Case Summaries

Beyonics Asia Pacific Limited and others v Goh Chan Peng and another (Case Summary)

28 May 2020

Case summary

SIC/S 10/2018

Beyonics Asia Pacific Limited and others v Goh Chan Peng and another [2020] SGHC(I) 14


Decision of the Singapore International Commercial Court (delivered by Simon Thorley IJ):

Outcome: SICC disallows companies’ claims against former CEO because they failed to bring the claims in a similar lawsuit filed in 2013


1 The plaintiffs are subsidiary companies of the Beyonics Group. The first defendant, Goh Chan Peng (“Mr Goh”), was the Chief Executive Officer (“CEO”) of the Beyonics Group until April 2013 and the second defendant is a company that is wholly owned by him.

2 In July 2013, Beyonics Technology Ltd (“BTL”), the parent company of the Beyonics Group, and another subsidiary company brought proceedings against Mr Goh, his wife and his companies in Suit No 672 of 2013 filed in the High Court (“the 672 Action”). BTL alleged that Mr Goh had breached various duties he owed to the Beyonics group by diverting the business of the group to a competitor, Nedec/Kodec, and causing the loss of a major customer, Seagate. Mr Goh denied that he was in breach of any duties and maintained that he had acted in the best interests of the Beyonics group at all times.

3 The trial judge found in favour of BTL in the 672 Action and Mr Goh filed an appeal. The Court of Appeal found in his favour and held that BTL was not entitled to recover most of the losses it claimed as those losses had not been suffered by BTL but by other subsidiary companies within the Beyonics group, who were not plaintiffs in the 672 Action.

4 Subsequently those subsidiary companies filed the present suit against Mr Goh and his company, claiming both the losses that had been disallowed in the 672 Action upon BTL’s claim and additional alleged losses. Mr Goh argued that the claim of those companies was barred by the extended form of res judicata set out in Henderson v Henderson [1843] 3 Hare 999 (“Henderson v Henderson”) as they had failed to bring those claims in the 672 Action.

The court's decision 

5 Where the Henderson v Henderson issue is raised, the task facing the court is first, to consider whether the claims made in the second action could and, if so, should have been brought in the first action. If so, the court must then consider whether at the time the second action was started, it would be an abuse of process to allow the second action to proceed. There is a heavy burden on the defendants to demonstrate that the plaintiffs are abusing the process of the court by bringing the second action (at [57]).

6 The plaintiffs’ claims in the present action are substantially the same claims as those brought in the 672 Action, save for additional claims for the bonus and the salaries that had been paid to Mr Goh prior to the plaintiffs’ realisation of the alleged breaches (at [65]–[70]). Those claims could and should have been brought in the 672 Action (at [71]–[95]). The plaintiffs’ failure to do so caused the defendants to face the prospect of having to bear the burden of a second action which was manifestly unfair and amounted to an abuse of process (at [99]–[122]). The present action had to be struck out (at [123]–[125]).
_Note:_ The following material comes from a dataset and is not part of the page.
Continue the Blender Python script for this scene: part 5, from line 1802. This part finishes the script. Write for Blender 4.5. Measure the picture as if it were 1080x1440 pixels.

7 The court went on to consider the defendants’ liability, in the event that the action had not been struck out. It held that, with one exception, Mr Goh did not by his actions breach his duties as a director or employee of the plaintiffs through his interactions with Nedec/Kodec. The exception was his failure to disclose to Beyonics that he was, through the second defendant, receiving payment from Nedec/Kodec for consultancy services which should have been paid to Beyonics (at [493]–[532]). The plaintiffs failed to prove that this breach caused a diversion of business from Beyonics to Nedec/Kodec or the loss of Seagate’s business [535]–[544]. However, the plaintiffs would have succeeded in their claims to recover the bonus and salaries paid to Mr Goh as, had they known of the breach, they would not have paid him those sums when he left the Beyonics Group (at [545]–[551]).

This summary is provided to assist in the understanding of the Court’s grounds of decision. It is not intended to be a substitute for the reasons of the Court. All numbers in bold font and square brackets refer to the corresponding paragraph numbers in the Court’s grounds of decision.